Under the previous Hotel Motel Tax Board and its Tourism Director, a system was created that allowed hotel-motel accommodations outside the city limits of Nauvoo to be represented on the website funded by tax revenues collected by the City.  This process appears to be in direct conflict with the state and city statutes and ordinances which govern hotel-motel tax collections. They state that these funds may be used“solely to promote tourism and conventions within the municipality or otherwise to attract nonresident overnight visitors to the municipality.” So, tourism and conventions within the municipality, or to doing other things which would attract nonresident visitors to the municipality. Nothing about promoting competitors to the business within the municipality.  In fact the statute (and city ordinance) actually state that the funds cannot be used to  “advertise for, or otherwise promote, new competition in the hotel business.”

“solely to promote tourism and conventions within the municipality or otherwise to attract nonresident overnight visitors to the municipality.”
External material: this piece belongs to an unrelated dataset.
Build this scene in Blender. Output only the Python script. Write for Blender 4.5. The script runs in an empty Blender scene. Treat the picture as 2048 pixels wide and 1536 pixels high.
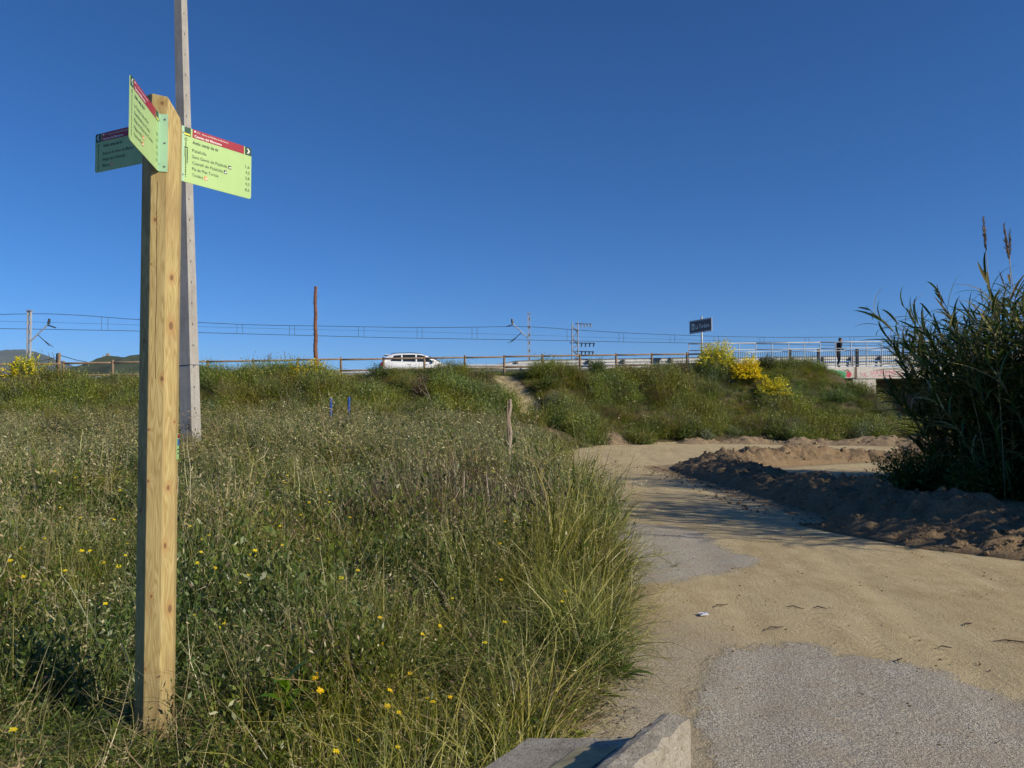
import bpy, bmesh, math, random
import numpy as np
from mathutils import Vector, Matrix

# ------------------------------------------------------------------ camera, sky, sun, exposure
SC = bpy.context.scene
COL = SC.collection
F = 1540.0            # focal length in photo pixels (2048 wide)
PITCH = math.radians(1.7)
EYE = 1.6
cam_d = bpy.data.cameras.new("camera")
cam_d.sensor_width = 36.0
cam_d.lens = F / 2048 * 36.0
cam_d.clip_start = 0.05
cam_d.clip_end = 60000
cam = bpy.data.objects.new("camera", cam_d)
COL.objects.link(cam)
cam.location = (0, 0, EYE)
cam.rotation_euler = (math.pi / 2 + PITCH, 0, 0)
SC.camera = cam

SUN_AZ, SUN_EL = math.radians(117), math.radians(30)
SUNV = Vector((math.sin(SUN_AZ) * math.cos(SUN_EL), math.cos(SUN_AZ) * math.cos(SUN_EL), math.sin(SUN_EL)))
W = bpy.data.worlds.new("World")
SC.world = W
W.use_nodes = True
wn = W.node_tree
sky = wn.nodes.new("ShaderNodeTexSky")
sky.sky_type = 'NISHITA'
sky.sun_disc = False
sky.sun_elevation = SUN_EL
sky.sun_rotation = SUN_AZ
sky.altitude = 3000
sky.air_density = 1.0
sky.dust_density = 0.0
sky.ozone_density = 10.0
bg = wn.nodes["Background"]
bg.inputs[1].default_value = 0.114
sat = wn.nodes.new("ShaderNodeHueSaturation")
sat.inputs["Saturation"].default_value = 1.09
wn.links.new(sky.outputs[0], sat.inputs["Color"])
wn.links.new(sat.outputs[0], bg.inputs[0])
sun_d = bpy.data.lights.new("sun", 'SUN')
sun_d.energy = 5.0
sun_d.angle = math.radians(0.53)
sun_d.color = (1.0, 0.88, 0.70)
sun = bpy.data.objects.new("sun", sun_d)
COL.objects.link(sun)
sun.rotation_euler = (-SUNV).to_track_quat('-Z', 'Y').to_euler()
SC.view_settings.view_transform = 'Standard'
SC.view_settings.look = 'None'
SC.view_settings.exposure = 0.0
SC.view_settings.gamma = 1.0
SC.view_settings.use_curve_mapping = False
SC.render.engine = 'CYCLES'
SC.cycles.use_adaptive_sampling = True
SC.cycles.adaptive_threshold = 0.02
SC.cycles.max_bounces = 5
SC.cycles.diffuse_bounces = 2
SC.cycles.glossy_bounces = 2
SC.cycles.transmission_bounces = 4
SC.cycles.transparent_max_bounces = 8
SC.cycles.caustics_reflective = False
SC.cycles.caustics_refractive = False

RNG = np.random.default_rng(7)
random.seed(7)

# ------------------------------------------------------------------ helpers
def at(px, py, depth):
    """world point seen at photo pixel (px, py) at forward distance depth"""
    u = (px - 1024) / F
    v = (768 - py) / F
    c, s = math.cos(PITCH), math.sin(PITCH)
    y = c - v * s
    z = v * c + s
    k = depth / y
    return Vector((u * k, depth, EYE + z * k))

def azv(deg):
    a = math.radians(deg)
    return Vector((math.sin(a), math.cos(a), 0))

def hash2(ix, iy, seed):
    n = (ix.astype(np.int64) * 374761393 + iy.astype(np.int64) * 668265263 + seed * 1442695041) & 0x7fffffff
    n = ((n ^ (n >> 13)) * 1274126177) & 0x7fffffff
    return ((n ^ (n >> 16)) & 0xffff) / 65535.0

def vnoise(x, y, seed=0):
    ix, iy = np.floor(x), np.floor(y)
    fx, fy = x - ix, y - iy
    fx = fx * fx * (3 - 2 * fx); fy = fy * fy * (3 - 2 * fy)
    a = hash2(ix, iy, seed); b = hash2(ix + 1, iy, seed)
    c = hash2(ix, iy + 1, seed); d = hash2(ix + 1, iy + 1, seed)
    return (a + (b - a) * fx) * (1 - fy) + (c + (d - c) * fx) * fy

def fbm(x, y, seed=0, oct=4):
    x = np.asarray(x, float); y = np.asarray(y, float)
    t = np.zeros(np.broadcast(x, y).shape); a = 0.5
    for i in range(oct):
        t = t + a * vnoise(x * 2 ** i + 13.7 * i, y * 2 ** i - 7.1 * i, seed + i)
        a *= 0.5
    return t / (1 - 0.5 ** oct)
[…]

Regardless, the process was implemented, and numerous businesses, still represented on the City’s site today, were added. As we previously reported, each business signed an agreement, and was required to file monthly reports with the City, and to pay a 3% fee for the promotion (in spite of the fact that businesses within the City pay a 7% tax to the City, with the Hotel Motel Board keeping 3.5%). So, under this arrangement, the Tourism Office received 3% and the City received nothing.

funds cannot be used to  “advertise for, or otherwise promote, new competition in the hotel business.”
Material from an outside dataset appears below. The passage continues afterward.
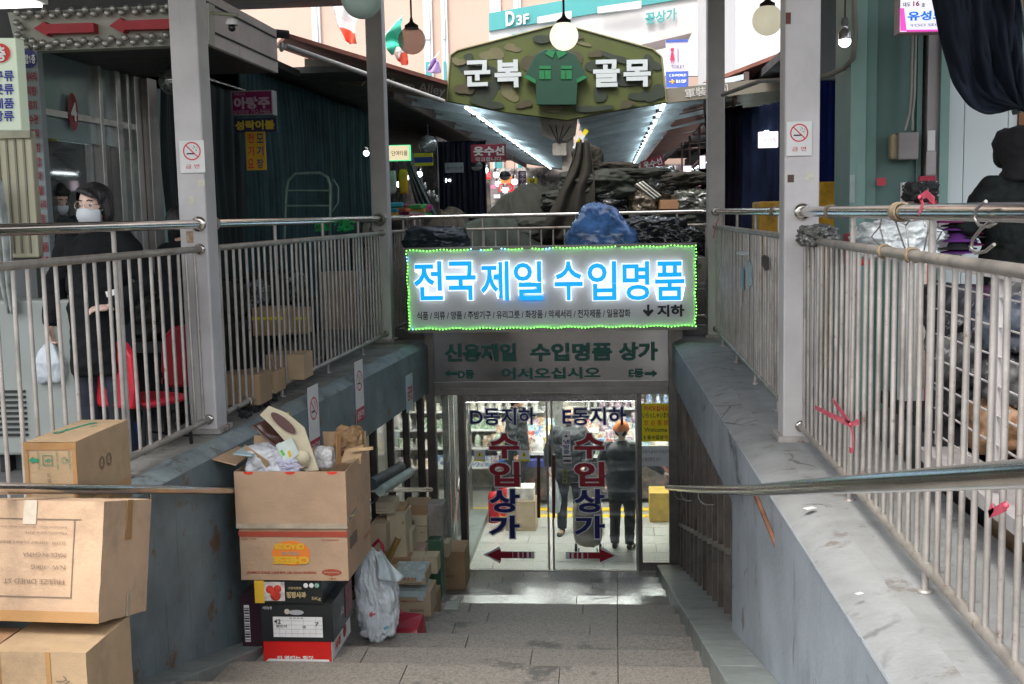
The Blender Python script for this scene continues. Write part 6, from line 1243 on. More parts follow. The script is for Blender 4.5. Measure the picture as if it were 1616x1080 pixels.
for i,(px,Y,w_,h_,rz,rx,lb) in enumerate(((416,7.2,.13,.17,.1,-.2,'square tan cardboard piece standing at the left in the open carton'),(404,7.0,.20,.08,-.3,.4,'narrow tan cardboard strip at the left rim of the open carton'),(524,7.3,.05,.22,.5,.1,'thin tan cardboard edge beside the kraft paper'),(534,7.2,.04,.20,1.1,0,'second thin cardboard edge near the kraft paper'),(552,7.32,.16,.20,0,-.1,'upright tan cardboard panel at the right in the open carton'))):
    c=at(px,708 if i!=1 else 722,Y); prop(B().obox(c,(w_,.006,h_),rz=rz,rx=rx,ry=(.5 if i==1 else .05)).build('cardboard_piece',CFS if i!=3 else mat('card_orange',(.45,.24,.1))),lb,'cardboard')
prop(B().obox(at(570,709,6.96),(.15,.02,.018),ry=-.08).build('wood_stick',mat('wood',(.5,.33,.17),.7,0,.2,20)),'short wooden stick poking out over the right rim of the open carton','stick')
prop(B().obox(at(392,712,7.05),(.12,.25,.008),ry=.1).build('blue_leaflet',mat('pale_blue',(.35,.48,.52))),'pale blue leaflet on the left flap of the open carton','leaflet')
prop(B().obox(at(557,716,7.0),(.13,.16,.006),ry=-.25,rx=.3).build('dull_flap',CFS),'bent cardboard flap beside the wooden stick','cardboard')
# dark box by the wall
Yd=7.1; t=carton('slim dark purple box with a barcode standing beside the apple boxes',-2.45,-2.31,Yd,Yd+.25,tread(Yd)+.0,-.86,mat('box_plum',(.035,.012,.022),.35,0,.1,4,coat=.2)); B().box((-2.451,Yd-.003,tread(Yd)),(-2.309,Yd-.0005,tread(Yd)+.012)).build('red_edge',RED,t)
B().box((-2.43,Yd-.003,tread(Yd)+.08),(-2.395,Yd-.0005,-.93)).build('barcode_label',WHITE,t); b=B()
for i in range(13): b.box((-2.428,Yd-.004,tread(Yd)+.09+i*.018),(-2.397,Yd-.0032,tread(Yd)+.09+i*.018+(.011 if i%3 else .006)))
b.build('barcode',INK,t)
# translucent rubbish bag
def bagshape(q,d):
    k=1
    if d.z>.2: k=1-(d.z-.2)*1.0
    q.x*=max(.18,k); q.y*=max(.2,k); q.x-=.07*max(0,d.z); return q
bagc=at(594,955,7.75); bz=tread(7.75)
MILK=mat('bag_milky',(.62,.68,.70),.25,0,.2,5,.5,14,spot=.40,spotcol=(.22,.38,.50),spotscale=4,coat=.4)
o=crumple('rubbish_bag',(bagc.x-.0,7.8,bz+.33),(.15,.13,.36),MILK,seed=51,amp=.17,freq=2.3,flat=bz+.003,top=bagshape,sub=6,label='tied translucent rubbish bag standing beside the carton stack',cat='bag')
p0=at(588,868,7.7)
def ear(u,v): return at(588+30*u*(.4+v)+8*v,865+45*v+10*math.sin(u*3),7.62)+Vector((0,.03*math.sin(u*9+v*4),0))
e_=B().grid(ear,16,14).build('torn_top',mat('bag_thin',(.48,.56,.58),.3,0,.2,5,.3,16,coat=.4),o,solid=.003)
for px,py,m_,r_ in ((584,970,mat('bag_red',(.45,.10,.10),.4,0,.4,14,.3,20),.05),(600,990,mat('bag_blue',(.15,.38,.52),.4,0,.3,12,.3,20),.05),(580,1000,mat('bag_white',(.6,.6,.6),.4,0,.2,12,.3,20),.045)): 
    c=at(px,py,7.70); B().ball(c,r_,16,sx=1.3,sz=.7,sy=.35).build('content_patch',m_,o)
# dustpan
t=thing('dustpan','red long handled dustpan on the steps behind the rubbish bag','dustpan',at(628,972,8.45)); RP2=mat('dustpan_red',(.32,.012,.03),.35,0,.15,5,coat=.3); zt_=tread(8.2)
P=[at(608,946,8.1),at(643,950,8.15),at(647,975,8.05),at(612,974,8.0)]
B().hexa([(-1.68,8.05,zt_),(-1.44,8.05,zt_),(-1.42,8.3,zt_),(-1.68,8.3,zt_)],[(-1.68,8.12,zt_+.10),(-1.46,8.1,zt_+.10),(-1.44,8.3,zt_+.15),(-1.68,8.3,zt_+.17)]).build('pan',RP2,t,bevel=.008)
B().tube([(-1.60,8.28,zt_+.14),at(607,930,8.35),at(603,860,8.35),at(598,852,8.35),at(588,862,8.35)],.014,8).build('handle',RP2,t)
prop(B().tube([at(609,893,9.1),at(629,848,9.1)],.028,12).build('gold_roll',mat('gold_paper',(.30,.20,.06),.4,.3,.3,14,.2,40)),'gold paper roll leaning against the cartons on the stairs','roll')
# carton heap on the lower steps
def cpx(label,x0,y0,x1,y1,Y,dep,m,base=None,tape=None,print_=None,rz=0,xtra=0):
    a=rect_px(x0,y0,x1,y1,Y); z0=a[2] if base is None else base; t=thing('carton',label,'carton',((a[0]+a[1])/2,Y+dep/2,z0))
    B().box((a[0],Y,z0),(a[1]+xtra,Y+dep,a[3])).build('box',m,t,bevel=.004)
    if tape=='x': 
        B().box((a[0]+.01,Y-.002,a[3]-.045),(a[1]-.01,Y+dep,a[3]+.003)).build('tape',mat('pale_blue_tape',(.45,.55,.55),.25,0,.1,8,coat=.3),t); B().box((a[1]-.08,Y-.003,a[3]-.075),(a[1]-.03,Y+dep*.7,a[3]+.005)).build('tape',mat('pale_blue_tape',(.45,.55,.55)),t)
    if print_: 
        for s_,fx,fz,fw,m_ in print_: face_txt(t,s_,a[0]+(a[1]-a[0])*fx,z0+(a[3]-z0)*fz,(a[1]-a[0])*fw,None,Y,m_,.02)
    return t
K1=mat('heap_card_a',(.40,.32,.21),.85,0,.12,3,.1,60,dirt=.05); K2=mat('heap_card_b',(.48,.41,.28),.85,0,.12,3,.1,60,dirt=.05); K3=mat('heap_card_c',(.33,.22,.12),.85,0,.12,3,.1,60,dirt=.05)
cpx('tan carton with pale blue tape and Japanese print on the lower steps',618,904,672,923,9.06,.30,K1,None,'x',(('お好みようかん',.5,.5,.75,CRD),('━━━━━',.6,.12,.5,CBK)))
cpx('tan taped carton under the one with Japanese print on the lower steps',618,934,674,962,9.04,.32,K1,tread(9.04),'x',(('特産品おみやげ菓子',.55,.62,.6,CRD),('▥▥▥▥▥',.7,.25,.4,CBK)),xtra=.03)
cpx('tan carton with shining tape standing alone nearest the left glass door',692,871,724,926,11.05,.42,K3,tread(11.05),None,(('▤▤▤',.5,.35,.5,CBK),),xtra=.06)
cpx('small brown carton beside the taped pair',672,935,690,958,9.35,.2,K3,tread(9.35))
cpx('dark green box among the cartons on the lower steps',671,853,695,905,10.3,.25,mat('green_box',(.05,.13,.07),.5,0,.1,4),tread(10.3))
cpx('pale pinkish carton with a green logo left of the green box',649,866,671,905,10.1,.3,mat('pink_card',(.42,.32,.25),.8,0,.1,4),tread(10.1),None,(('▰',.6,.45,.4,CGR),))
cpx('tall flat bundle of printed cartons tied with tape against the left window',674,798,699,853,10.45,.25,mat('bundle_card',(.25,.23,.20),.7,0,.5,3,.1,20),None)
cpx('pale carton below the tied bundle',676,853,697,860,10.8,.2,K2,tread(10.8))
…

Some additional interesting facts about the Promotion Fee process:

  • The address these fees were being sent to is not the City of Nauvoo’s PO Box. For unknown reasons, it was changed when the form was created.
  • These payments were not made payable to the City of Nauvoo (as every other payment the City receives is, and law requires), but the form was changed to require they be paid to the “Tourism Office”
  • While the agreement required monthly filing of these forms, and payment of these fees, they were routinely filed late, not at all, or incomplete payments were made.
  • Late fees required by the contract were not paid when there was a failure to submit the form required.
  • Attempts by openNauvoo since April of 2017 to obtain this accounting information to ensure all funds were properly received, submitted to the City, and recorded have been refused by the City’s FOIA Officer. There is a current court complaint relating to this issue, as well as a case with the Attorney General’s Office for review.

Regardless of what issues may arise, it is time for full transparency. A full accounting is needed.